À janela da cozinha tenho um galo meteorológico. Todas as manhãs confirmo a minha suspeita. Desde que o Outono começou, a superfície aveludada do galo nunca deixou de ser azul. (O azul significa que estará sol, o cor-de-rosa chuva; a exactidão só não é assustadora porque se trata de um galo de plástico que prediz o estado do tempo e estamos na dimensão das coisas irreais mas definitivamente possíveis.) Antes de saciar a fome, mastigo em silêncio mais um falhanço do Outono. Que venha a chuva e a estação verdadeira. As folhas já caíram há muito.

 

Estado actual #38

Novembro 17, 2014

Na minha rua as janelas já não estão abertas à noite, quando passeio com a minha cadela.

Se bem me lembro, há umas semanas ainda conseguia espreitar as casas dos rés de chão - intrometer-me de soslaio no equilíbrio da sua vida quotidiana.

Mas isto foi antes de o Verão dar lugar ao Outono. Antes de as noites passarem a ser mais ventiladas.
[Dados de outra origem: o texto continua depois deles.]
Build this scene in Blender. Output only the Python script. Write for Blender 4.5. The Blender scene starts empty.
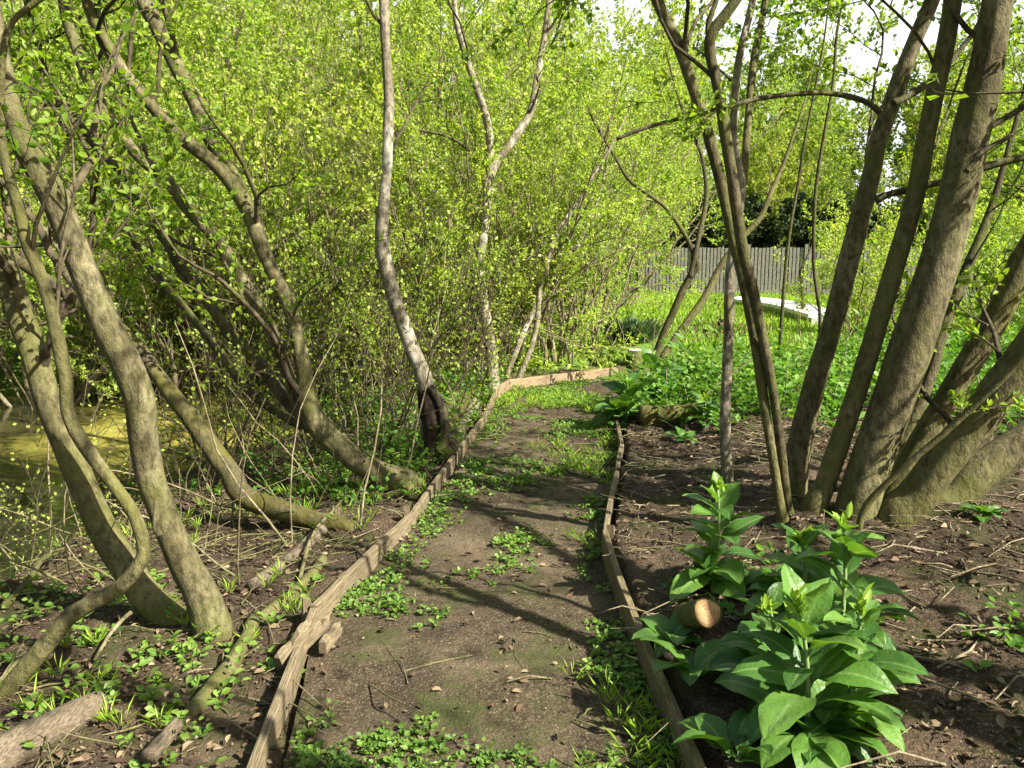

Foi até antes de, depois de dez anos de viagem, uma sonda ter pousado num cometa, ter feito o seu trabalho e ter caído inanimada com a sensação de dever cumprido.

 

 

Estado actual #12

Novembro 29, 2009

 

Frio na rua, o céu a pingar, e nós aqui, confortáveis e aconchegados dentro de casa. Tudo bem. Se estes pensamentos vulgares existem é porque têm alguma coisa de verdadeiro. Mas este chavão não vale nada se não acrescentarmos logo a seguir: «e empanturrado de castanhas cozidas».